Monday, July 2, 2018

21st Century Atlas of the Moon Spiral-bound – December 1, 2012 by Charles A. Wood and , Maurice J. S. Collins (West Virginia University Press)

Briefly, this Atlas should have been edited thoroughly before being printed. In a book of only 111 pages, an entire page is given to listing errors in its text and maps.

The error page lists thirty-seven "typographical errors of lunar nomenclature", most on the charts themselves and in their index entries. There are five "errata", three of which are major and unforgivable: (1) a picture purporting to show crater Plinius in detail actually shows Eratosthenes (2) crater Cassini is printed aligned 180 degrees differently than all other features and (3) an image of the Caucasus Mountains is accompanied by a description of the "Alpes" Mountains, that erroneous name is itself a departure from the nomenclature adopted for mountain ranges in this atlas). The page ends with a list of six "other errors", one of these mentions that two of the three craters commemorating the Apollo 11 astronauts have been mislabeled.

I immediately went through the book with a highlighter to try to salvage it as a reference tool. This is the only time I've ever felt the need to do this with any brand new book. I believe it was a disservice to have released a reference book in this condition.

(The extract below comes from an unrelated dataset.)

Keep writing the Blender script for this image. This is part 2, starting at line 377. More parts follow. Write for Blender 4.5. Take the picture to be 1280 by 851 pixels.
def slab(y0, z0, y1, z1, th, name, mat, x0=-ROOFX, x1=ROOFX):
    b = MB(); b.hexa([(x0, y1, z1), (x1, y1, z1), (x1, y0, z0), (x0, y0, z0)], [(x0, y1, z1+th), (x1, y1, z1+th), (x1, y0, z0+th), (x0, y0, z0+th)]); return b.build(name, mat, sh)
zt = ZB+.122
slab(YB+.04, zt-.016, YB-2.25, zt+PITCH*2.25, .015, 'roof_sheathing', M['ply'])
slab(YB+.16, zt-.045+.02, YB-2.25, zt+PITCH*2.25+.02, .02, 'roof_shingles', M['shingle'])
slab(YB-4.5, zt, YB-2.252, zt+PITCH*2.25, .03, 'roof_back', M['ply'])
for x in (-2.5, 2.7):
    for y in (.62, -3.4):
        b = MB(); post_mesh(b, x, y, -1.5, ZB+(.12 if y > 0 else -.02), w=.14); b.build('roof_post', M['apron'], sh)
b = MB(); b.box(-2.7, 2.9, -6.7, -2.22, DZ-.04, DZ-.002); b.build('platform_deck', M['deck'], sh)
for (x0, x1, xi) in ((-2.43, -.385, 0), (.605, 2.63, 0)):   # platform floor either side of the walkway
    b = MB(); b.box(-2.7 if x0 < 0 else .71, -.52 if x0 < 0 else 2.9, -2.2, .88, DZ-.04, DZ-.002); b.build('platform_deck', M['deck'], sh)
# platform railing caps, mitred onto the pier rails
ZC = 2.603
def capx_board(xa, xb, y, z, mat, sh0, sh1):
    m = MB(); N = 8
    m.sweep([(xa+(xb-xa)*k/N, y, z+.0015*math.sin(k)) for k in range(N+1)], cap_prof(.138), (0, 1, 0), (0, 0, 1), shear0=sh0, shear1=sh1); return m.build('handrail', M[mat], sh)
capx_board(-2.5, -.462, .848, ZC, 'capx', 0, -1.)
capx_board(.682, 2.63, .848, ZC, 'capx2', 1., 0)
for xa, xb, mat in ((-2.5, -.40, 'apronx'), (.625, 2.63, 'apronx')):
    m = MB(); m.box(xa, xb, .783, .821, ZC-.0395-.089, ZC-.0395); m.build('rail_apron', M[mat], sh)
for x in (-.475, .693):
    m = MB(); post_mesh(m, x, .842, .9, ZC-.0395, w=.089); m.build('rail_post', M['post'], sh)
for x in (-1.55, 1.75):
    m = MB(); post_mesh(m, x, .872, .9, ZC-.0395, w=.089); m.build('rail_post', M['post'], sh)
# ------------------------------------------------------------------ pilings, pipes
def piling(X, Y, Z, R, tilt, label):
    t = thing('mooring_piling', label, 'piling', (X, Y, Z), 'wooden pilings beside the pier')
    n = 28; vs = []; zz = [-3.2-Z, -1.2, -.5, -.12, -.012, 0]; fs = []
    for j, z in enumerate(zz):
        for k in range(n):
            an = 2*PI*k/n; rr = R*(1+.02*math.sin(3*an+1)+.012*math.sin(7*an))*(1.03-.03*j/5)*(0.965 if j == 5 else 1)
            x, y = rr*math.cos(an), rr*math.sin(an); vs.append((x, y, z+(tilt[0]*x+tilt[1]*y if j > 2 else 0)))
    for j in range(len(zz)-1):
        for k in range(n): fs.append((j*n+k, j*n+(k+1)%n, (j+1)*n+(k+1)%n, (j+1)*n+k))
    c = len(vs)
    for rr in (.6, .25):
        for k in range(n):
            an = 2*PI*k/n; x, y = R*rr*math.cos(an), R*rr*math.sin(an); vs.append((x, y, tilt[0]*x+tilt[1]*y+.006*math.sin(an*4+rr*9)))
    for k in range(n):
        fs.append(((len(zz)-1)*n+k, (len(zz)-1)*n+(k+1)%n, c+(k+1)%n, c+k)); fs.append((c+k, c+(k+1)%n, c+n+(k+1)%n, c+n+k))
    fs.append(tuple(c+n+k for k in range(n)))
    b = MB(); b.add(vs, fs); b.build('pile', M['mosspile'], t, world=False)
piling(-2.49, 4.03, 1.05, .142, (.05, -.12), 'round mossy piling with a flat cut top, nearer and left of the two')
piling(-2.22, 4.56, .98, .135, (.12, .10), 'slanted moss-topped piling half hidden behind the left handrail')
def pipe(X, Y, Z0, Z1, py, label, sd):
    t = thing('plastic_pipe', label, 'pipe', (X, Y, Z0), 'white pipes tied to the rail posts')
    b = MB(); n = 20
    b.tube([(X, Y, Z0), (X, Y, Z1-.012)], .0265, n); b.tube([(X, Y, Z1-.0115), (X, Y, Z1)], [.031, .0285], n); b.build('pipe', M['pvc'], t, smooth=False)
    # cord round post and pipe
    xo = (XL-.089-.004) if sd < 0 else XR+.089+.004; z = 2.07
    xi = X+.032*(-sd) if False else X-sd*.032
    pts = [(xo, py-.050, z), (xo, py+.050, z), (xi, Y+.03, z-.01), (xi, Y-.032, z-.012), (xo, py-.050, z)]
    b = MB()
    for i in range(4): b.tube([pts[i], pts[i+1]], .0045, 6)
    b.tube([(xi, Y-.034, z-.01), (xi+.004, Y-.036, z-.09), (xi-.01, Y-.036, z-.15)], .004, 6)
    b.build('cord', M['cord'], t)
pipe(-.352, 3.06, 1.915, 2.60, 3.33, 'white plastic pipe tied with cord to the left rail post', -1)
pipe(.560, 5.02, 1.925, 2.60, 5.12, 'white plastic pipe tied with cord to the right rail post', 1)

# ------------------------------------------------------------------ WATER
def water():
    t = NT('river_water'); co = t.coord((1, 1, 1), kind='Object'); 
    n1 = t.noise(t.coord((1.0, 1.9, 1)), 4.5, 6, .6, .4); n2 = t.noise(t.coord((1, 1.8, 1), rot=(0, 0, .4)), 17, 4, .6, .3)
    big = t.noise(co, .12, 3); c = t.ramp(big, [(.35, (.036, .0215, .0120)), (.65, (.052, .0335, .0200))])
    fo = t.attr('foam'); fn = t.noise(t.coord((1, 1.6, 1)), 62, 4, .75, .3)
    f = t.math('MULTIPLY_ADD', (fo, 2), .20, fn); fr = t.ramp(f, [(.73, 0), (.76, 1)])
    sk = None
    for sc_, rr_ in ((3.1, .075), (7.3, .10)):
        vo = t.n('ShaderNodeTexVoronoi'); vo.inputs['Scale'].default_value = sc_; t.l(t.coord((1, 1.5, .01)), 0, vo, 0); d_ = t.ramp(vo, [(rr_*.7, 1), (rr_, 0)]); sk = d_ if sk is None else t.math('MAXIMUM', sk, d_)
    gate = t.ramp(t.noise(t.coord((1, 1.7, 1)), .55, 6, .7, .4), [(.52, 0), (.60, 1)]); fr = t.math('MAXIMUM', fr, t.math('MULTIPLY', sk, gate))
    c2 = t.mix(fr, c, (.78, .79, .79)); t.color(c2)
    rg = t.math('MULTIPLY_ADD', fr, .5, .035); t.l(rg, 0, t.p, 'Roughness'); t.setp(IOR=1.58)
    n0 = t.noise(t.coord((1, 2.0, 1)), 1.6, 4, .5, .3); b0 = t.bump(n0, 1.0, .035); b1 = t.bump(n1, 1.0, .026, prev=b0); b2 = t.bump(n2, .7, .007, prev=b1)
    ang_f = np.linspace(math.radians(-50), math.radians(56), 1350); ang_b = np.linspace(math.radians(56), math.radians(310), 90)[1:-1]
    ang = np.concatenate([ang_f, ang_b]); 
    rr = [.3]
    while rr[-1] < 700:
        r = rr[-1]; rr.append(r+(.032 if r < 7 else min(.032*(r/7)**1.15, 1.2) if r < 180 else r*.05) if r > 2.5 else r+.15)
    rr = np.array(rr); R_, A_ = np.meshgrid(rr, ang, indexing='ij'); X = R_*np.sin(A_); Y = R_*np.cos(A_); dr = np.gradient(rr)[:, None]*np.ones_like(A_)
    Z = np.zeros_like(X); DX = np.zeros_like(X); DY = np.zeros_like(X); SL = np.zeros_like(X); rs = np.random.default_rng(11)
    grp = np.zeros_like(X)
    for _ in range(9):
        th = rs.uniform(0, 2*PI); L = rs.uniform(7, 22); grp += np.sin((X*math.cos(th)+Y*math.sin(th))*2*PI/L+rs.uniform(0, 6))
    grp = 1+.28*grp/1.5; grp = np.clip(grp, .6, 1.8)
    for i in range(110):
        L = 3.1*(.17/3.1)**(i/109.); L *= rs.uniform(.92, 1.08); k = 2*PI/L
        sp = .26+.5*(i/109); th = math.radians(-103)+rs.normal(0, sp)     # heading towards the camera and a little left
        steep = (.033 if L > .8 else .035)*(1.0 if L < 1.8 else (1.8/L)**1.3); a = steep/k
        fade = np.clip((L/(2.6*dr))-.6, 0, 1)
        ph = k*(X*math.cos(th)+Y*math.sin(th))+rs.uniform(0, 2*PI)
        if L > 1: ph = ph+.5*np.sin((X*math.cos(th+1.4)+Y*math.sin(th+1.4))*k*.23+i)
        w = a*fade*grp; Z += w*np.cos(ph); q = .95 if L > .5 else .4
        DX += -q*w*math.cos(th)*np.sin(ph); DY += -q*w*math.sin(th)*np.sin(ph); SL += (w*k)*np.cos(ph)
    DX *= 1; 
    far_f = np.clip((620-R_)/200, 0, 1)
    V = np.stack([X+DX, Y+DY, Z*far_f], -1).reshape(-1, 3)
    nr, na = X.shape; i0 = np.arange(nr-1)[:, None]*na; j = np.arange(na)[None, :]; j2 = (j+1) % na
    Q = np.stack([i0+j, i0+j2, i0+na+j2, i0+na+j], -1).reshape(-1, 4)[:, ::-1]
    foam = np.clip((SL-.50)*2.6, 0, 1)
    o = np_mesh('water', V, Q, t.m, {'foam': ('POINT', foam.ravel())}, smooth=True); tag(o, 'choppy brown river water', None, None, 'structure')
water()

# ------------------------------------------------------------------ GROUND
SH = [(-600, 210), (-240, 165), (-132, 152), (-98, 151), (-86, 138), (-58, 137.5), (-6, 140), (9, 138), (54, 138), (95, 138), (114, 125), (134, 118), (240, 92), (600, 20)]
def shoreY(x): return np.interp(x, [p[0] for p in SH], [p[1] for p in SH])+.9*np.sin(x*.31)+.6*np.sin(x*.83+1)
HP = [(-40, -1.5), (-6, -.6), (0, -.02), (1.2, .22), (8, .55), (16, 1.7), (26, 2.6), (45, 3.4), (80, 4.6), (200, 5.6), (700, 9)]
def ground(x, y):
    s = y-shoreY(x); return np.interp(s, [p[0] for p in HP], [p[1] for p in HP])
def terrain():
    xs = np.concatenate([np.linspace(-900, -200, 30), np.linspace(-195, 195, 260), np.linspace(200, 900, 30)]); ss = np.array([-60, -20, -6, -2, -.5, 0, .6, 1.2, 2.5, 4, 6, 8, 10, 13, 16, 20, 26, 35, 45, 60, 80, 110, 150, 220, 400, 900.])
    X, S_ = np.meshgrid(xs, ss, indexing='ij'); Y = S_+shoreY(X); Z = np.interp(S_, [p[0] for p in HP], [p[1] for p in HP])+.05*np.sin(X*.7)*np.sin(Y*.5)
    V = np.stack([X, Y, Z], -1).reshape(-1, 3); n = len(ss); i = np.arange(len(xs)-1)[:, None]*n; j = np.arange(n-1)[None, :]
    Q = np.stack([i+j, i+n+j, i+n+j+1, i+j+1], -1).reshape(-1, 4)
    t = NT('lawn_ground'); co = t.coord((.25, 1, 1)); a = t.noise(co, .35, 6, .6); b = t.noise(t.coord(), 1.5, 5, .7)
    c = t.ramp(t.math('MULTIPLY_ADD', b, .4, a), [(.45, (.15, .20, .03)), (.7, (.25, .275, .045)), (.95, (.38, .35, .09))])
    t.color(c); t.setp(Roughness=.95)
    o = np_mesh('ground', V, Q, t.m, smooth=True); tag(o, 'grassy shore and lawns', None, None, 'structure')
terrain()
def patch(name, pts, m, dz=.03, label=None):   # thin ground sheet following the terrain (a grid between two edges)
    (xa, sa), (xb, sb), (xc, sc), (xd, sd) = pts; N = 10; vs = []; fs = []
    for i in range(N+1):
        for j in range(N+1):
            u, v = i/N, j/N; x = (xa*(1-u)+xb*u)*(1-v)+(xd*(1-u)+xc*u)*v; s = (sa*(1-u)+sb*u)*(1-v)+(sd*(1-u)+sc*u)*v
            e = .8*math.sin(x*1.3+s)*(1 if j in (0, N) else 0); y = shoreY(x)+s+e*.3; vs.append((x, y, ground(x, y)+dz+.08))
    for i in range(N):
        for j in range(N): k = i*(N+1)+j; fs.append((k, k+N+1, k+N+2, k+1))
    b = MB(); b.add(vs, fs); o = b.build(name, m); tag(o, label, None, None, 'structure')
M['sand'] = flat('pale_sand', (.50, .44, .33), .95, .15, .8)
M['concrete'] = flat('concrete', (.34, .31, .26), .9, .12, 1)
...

Speaking as a long-time lunar observer, I found Charles Wood's (the author of this atlas) The Modern Moon the most instructive book on our moon readily available. His descriptions of the processes that shaped the features we see on the lunar surface make that book a treasure. That same approach can be found to an extent in this atlas. It makes lunar observing more than an exercise in crater identification and aesthetics. It makes it an opportunity to learn some planetary geology and recognize the structural clues that reveal how a world was formed.

Also praise-worthy, the quality of the photographic images and the organization of the area charts (twenty-eight large area charts) in this atlas are better than in the competing Cambridge Photographic Moon Atlas. This atlas would be much easier to use scope-side than the Cambridge. So, there are a lot of things to like here and on balance, I'd call it the most useful photographic lunar atlas available.

But as a scope-side atlas, it suffers from the same complaint directed against Rukl's Atlas of the Moon, the standard paper-based lunar atlas for quite a few years. Specifically, there's no overlap between charts. Features along chart borders are often sliced and an observer may find it hard to identify them or fail to notice their structure entirely. Also navigating across charts can be frustrating.

Overall, I find that Sky & Telescope's Field Map of the Moon or, better yet, a computer-based atlas is much more practical for telescopic observing. The scale of the former allows better feature identification while the flexibility of the latter makes all paper-based atlases seem obsolete and best suited for a desk or coffee table.